Men lead with confidence. Women lead with competence.
In fact, studies show that men vie for promotions, initiate salary negotiations (and ask for bigger increases when they do), and run for office with far less prompting, if any, than women.
And why is that? If you ask a woman whether or not she is ready for the promotion, or deserves a salary increase, or should run for office, she will tell you all the reasons that she isn’t yet competent enough. She will use her competence to determine her level of confidence. But, if you ask a man, he will use his confidence as a lens through which to rate his competence. And, we know how that story usually ends, with our politics and our corporations dominated by (sometimes questionably competent) men.
So, what are we to do about it? How can we get farther, make more money, become the change we wish to see in the world if we are too nervous, too scared, too full of self-doubt, or just plain too downright honest with ourselves about how we imagine that we stack up to the competition?
I like to ask myself a simple question when faced with a crisis of confidence. And, no, it’s not “What would you do if you knew you couldn’t fail?” That is an “I Wish” question. Not only does it get you nowhere, it actually reinforces all the things you have already told yourself that you can’t do.

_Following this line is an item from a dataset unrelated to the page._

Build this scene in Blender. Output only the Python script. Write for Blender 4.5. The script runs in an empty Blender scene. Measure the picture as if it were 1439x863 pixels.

Instead, I want you to ask a better question of yourself, an “I Can” question: “If I were the very best version of me, what would I do in this situation?” This question works because it forces an analysis of the skills you’d be using, the emotions you’d be feeling, the muscles you’d be flexing. And, before you know it, you rise to embody that very best version of yourself and remember that you are actually more competent than you remembered or were willing to give yourself credit. This lens puts your confidence on the front burner and lets you see your competence for what it really, truly is: everything you need and more.